CRUCIAL CD COLLECTION: Joni Mitchell

by Richard Haslop
Business Day Live (South Africa)
August 18, 2014

THERE had been good records from her previously and there would be good records from her again, even if you had to work harder at the latter as the line between experimental and self-indulgent became less well-defined. But between mid-1971 and the first day of 1974, Joni Mitchell unveiled three albums that were, in their own way, probably as brilliant, both in conception and execution, as any three successive releases by anybody, before or since.

These were the ones that first set her apart from a Laurel Canyon crowd with which she nevertheless remained closely identified and among whom she continued to find a convenient home.
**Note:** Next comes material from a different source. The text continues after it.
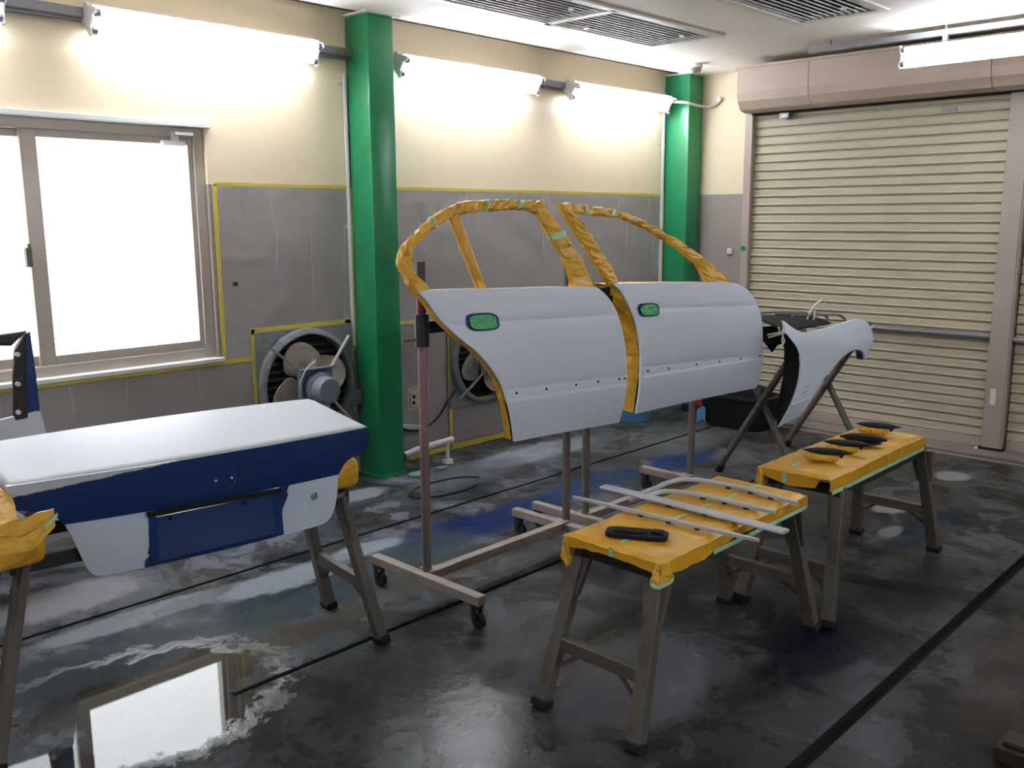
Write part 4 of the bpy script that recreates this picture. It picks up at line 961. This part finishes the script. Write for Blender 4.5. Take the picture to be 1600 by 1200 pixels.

They were the ones that got her mentioned in the same songwriting company as Bob Dylan and Leonard Cohen.

Blue, which the critics seem to like best, was the game changer, the very archetype of a songwriting style that would become known, sometimes pejoratively, as confessional. For the Roses, which I have often liked best, broadened the musical palette and linked the three; and Court and Spark, which everyone else liked best if its unlikely US Top Ten single (Help Me) and number two album chart placing mean anything at all, completed the process. The trick, which most of her peers found beyond them to any sustained degree, was to be self-aware without becoming self-involved, personal without necessarily being autobiographical. Mitchell perfected this across the emotional and intellectual arcs of these records.

Having listened to them again in sequence - twice over - that development is plain to hear, as is both musical and emotional progress, and so Court and Spark, coming at the end of this particular progression and at quite different directions to come, is probably, at some objective level if such a thing is even possible, the best of the three.

Mitchell has called Court and Spark a "discourse on romantic love against the backdrop of the times" and the title track opens the album with love coming to her door "with a sleeping roll and a madman's soul". Where she would previously probably have followed where it led, though, this time she finds she can't let go of LA. And Court & Spark seems to be as much about Los Angeles - and the pull, on herself and others, of a music industry dealing in "dreamers and telephone screamers" as it stokes "the star maker machinery behind the popular song" - as it is about love.

Having once recognised and come to terms with what she perceived to be her own flaws - as the Blonde in the Bleachers on For the Roses she had "taped her regrets to the microphone stand" - she seems to have grown more tolerant of them in others, even when observing them from an apparently cynical distance. This is audible in People's Parties, which packs an astonishing amount of wisdom and detail into just over two minutes, without even being one of her major songs.

Down To You, on the other hand, clearly is a major song, both lyrically and musically.

Her realisation is that love is gone and, ultimately, that it is down to you (accompanied by what sounds like a celestial choir singing hosannas of relief just before the strings come in).

The album closes in ever more assuredly on the jazz voicings that would one day consume her writing, with what have been termed Joni's weird chords taking her further and further away from her folk music origins. The tightly harmonised flutes of the wonderfully fluently written Free Man in Paris, which is about David Geffen, mirrored the complex vocal harmonies that would become a Mitchell trademark, while she still remained, for the moment, within the parameters of pop.

Raised on Robbery, for example, is classic '70s LA rock 'n roll, which means it doesn't rock nearly as much as it thinks it does, even with Robbie Robertson on guitar, but still choogles along nicely enough.

The vocal presence on the closing Twisted of countercultural comedians Cheech & Chong suggests that it was not meant to be taken seriously, but its pure jazz technique would prove down the line to have been a harbinger of a new direction that by no means everyone who bought Court and Spark bought into - Mitchell's music appeared eventually to have become too deliberately complicated, rather than being allowed, as Court and Spark was, to develop naturally.